Have you ever heard of the Smurfette syndrome?
“The Smurfette syndrome (or the principle of the Smurfette), named after the eponymous character, is that of the over-representation (voluntarily or unconscious) of male protagonists in works of fiction, to the detriment of female protagonists. This concept makes it possible in particular to highlight the fact that each man has his own personality, while women in fictional universes often only exist through their role as a woman.” [Wikipedia].
For the sake of no hidden agendas let me state two facts:
1 - I am 42.
2- I am a feminist.
I have known some success in my career, I have found myself very often to be the only woman in the room. At first it was disarming and I felt completely inadequate. However experience taught me to speak up in this (sometimes hostile) environment, argue, defend ideas, interrupt back etc. While am still improving my navigation system for this particular swamp, I learned a trick or two on the way. I am often asked, especially by young women, what does it feel like to have reached this stage your career?
Do I feel tired and exhausted of having to constantly re-affirm my existence as human being with free will and independent thinking ? Absolutely.

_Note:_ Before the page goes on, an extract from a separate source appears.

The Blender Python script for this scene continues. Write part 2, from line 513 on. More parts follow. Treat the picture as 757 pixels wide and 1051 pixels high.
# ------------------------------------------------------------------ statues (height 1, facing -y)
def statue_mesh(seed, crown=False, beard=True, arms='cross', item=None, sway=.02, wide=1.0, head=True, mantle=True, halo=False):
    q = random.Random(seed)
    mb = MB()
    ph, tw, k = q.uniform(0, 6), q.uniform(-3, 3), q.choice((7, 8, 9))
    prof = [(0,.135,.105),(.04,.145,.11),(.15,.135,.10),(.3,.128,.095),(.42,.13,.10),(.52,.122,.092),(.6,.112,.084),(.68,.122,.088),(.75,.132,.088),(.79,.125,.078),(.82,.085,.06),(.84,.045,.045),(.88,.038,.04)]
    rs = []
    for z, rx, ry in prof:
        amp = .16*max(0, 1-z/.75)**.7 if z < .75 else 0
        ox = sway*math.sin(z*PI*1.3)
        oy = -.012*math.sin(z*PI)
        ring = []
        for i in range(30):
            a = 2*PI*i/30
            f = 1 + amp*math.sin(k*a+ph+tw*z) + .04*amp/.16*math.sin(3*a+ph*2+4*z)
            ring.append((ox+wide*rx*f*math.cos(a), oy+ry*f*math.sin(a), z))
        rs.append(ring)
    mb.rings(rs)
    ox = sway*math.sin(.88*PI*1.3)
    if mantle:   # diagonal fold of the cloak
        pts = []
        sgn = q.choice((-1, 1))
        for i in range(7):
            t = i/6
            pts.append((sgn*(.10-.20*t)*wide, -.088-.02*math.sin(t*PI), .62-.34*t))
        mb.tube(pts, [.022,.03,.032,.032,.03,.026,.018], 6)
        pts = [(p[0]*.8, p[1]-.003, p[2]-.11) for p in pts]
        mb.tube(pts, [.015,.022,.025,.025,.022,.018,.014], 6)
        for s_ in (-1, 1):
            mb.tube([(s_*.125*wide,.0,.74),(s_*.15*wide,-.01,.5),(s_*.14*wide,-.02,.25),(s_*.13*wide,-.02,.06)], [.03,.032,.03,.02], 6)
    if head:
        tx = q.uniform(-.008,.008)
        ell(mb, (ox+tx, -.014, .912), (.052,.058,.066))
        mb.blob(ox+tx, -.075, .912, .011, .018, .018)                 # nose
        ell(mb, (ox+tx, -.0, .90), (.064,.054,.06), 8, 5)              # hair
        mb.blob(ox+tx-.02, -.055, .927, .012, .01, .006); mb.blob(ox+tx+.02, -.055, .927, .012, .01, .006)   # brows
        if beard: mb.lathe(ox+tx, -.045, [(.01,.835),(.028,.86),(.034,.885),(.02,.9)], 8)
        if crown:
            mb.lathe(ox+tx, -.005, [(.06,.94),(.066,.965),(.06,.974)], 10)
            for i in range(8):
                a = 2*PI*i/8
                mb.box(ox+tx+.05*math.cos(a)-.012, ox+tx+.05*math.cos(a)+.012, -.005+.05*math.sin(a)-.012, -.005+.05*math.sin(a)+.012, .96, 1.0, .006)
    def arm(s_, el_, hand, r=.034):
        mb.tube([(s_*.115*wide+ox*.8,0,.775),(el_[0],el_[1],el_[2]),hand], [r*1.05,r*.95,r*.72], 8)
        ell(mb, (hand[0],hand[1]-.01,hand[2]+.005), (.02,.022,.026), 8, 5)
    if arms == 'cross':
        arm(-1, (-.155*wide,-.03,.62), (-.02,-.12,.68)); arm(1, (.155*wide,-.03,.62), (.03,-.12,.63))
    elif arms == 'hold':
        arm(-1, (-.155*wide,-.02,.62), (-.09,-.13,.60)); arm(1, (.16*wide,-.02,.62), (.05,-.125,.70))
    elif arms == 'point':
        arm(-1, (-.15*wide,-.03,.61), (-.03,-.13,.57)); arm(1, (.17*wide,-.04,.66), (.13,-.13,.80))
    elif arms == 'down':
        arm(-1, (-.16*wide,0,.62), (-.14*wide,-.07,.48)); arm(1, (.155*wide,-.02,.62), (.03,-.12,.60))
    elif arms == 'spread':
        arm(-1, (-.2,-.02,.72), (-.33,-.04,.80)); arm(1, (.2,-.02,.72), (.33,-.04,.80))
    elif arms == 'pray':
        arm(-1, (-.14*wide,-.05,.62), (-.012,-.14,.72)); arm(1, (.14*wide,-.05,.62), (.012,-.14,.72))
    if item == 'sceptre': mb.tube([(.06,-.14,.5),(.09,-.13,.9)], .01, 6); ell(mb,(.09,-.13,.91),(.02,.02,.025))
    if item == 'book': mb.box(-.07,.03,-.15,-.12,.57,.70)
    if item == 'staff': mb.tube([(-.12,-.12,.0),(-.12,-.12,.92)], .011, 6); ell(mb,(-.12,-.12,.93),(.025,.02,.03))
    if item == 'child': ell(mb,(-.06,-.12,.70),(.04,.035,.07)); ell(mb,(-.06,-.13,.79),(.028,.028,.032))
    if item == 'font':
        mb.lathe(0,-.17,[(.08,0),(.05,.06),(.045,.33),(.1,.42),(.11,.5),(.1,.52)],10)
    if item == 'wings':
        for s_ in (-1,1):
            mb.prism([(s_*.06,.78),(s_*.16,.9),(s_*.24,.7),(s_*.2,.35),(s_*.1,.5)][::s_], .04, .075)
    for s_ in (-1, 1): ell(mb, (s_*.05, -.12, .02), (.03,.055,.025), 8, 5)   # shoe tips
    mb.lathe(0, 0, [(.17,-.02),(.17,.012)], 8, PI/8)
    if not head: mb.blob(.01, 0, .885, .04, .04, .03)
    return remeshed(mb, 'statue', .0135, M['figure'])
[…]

Do I feel pride ? Maybe but this is not relevant.
Do I feel gratitude for being here? Now this is an interesting question.
There is at first sight something rewarding in singularity, exceptionality. One could easily fall in the luring narrative of “look at me, I made it. I am the only one”. The truth is no matter how shiny and gratifying this feeling is, it is a trap. Feminism taught me to gracefully avoid it and say no thank you very much.
For it is not enough to be singular, to be the chosen one. A successful feminist will leave her shoe in the door for her “sister” to join. Not only that and this may sound more counter-intuitive, a solid feminist does not feel threatened by younger women. On the contrary she will make and create space for her sister, for her sisters. In fact is it her duty to not only support them but to shift the spotlight in their direction. To me this is a feminist act: to move from under the spotlight and to become the one holding it.
Now this requires a hell of a lot of confidence, because as difficult it is to join the boys club it takes almost nothing to get kicked out, hence the question: is this risk worth taking ?
Yes, a hundred percent yes.
Changes in culture are abysmally slow, they require patience, pain, conflict management and so many other exhausting things, but perhaps the stage can change and it might even be changing one shoe in the door at a time.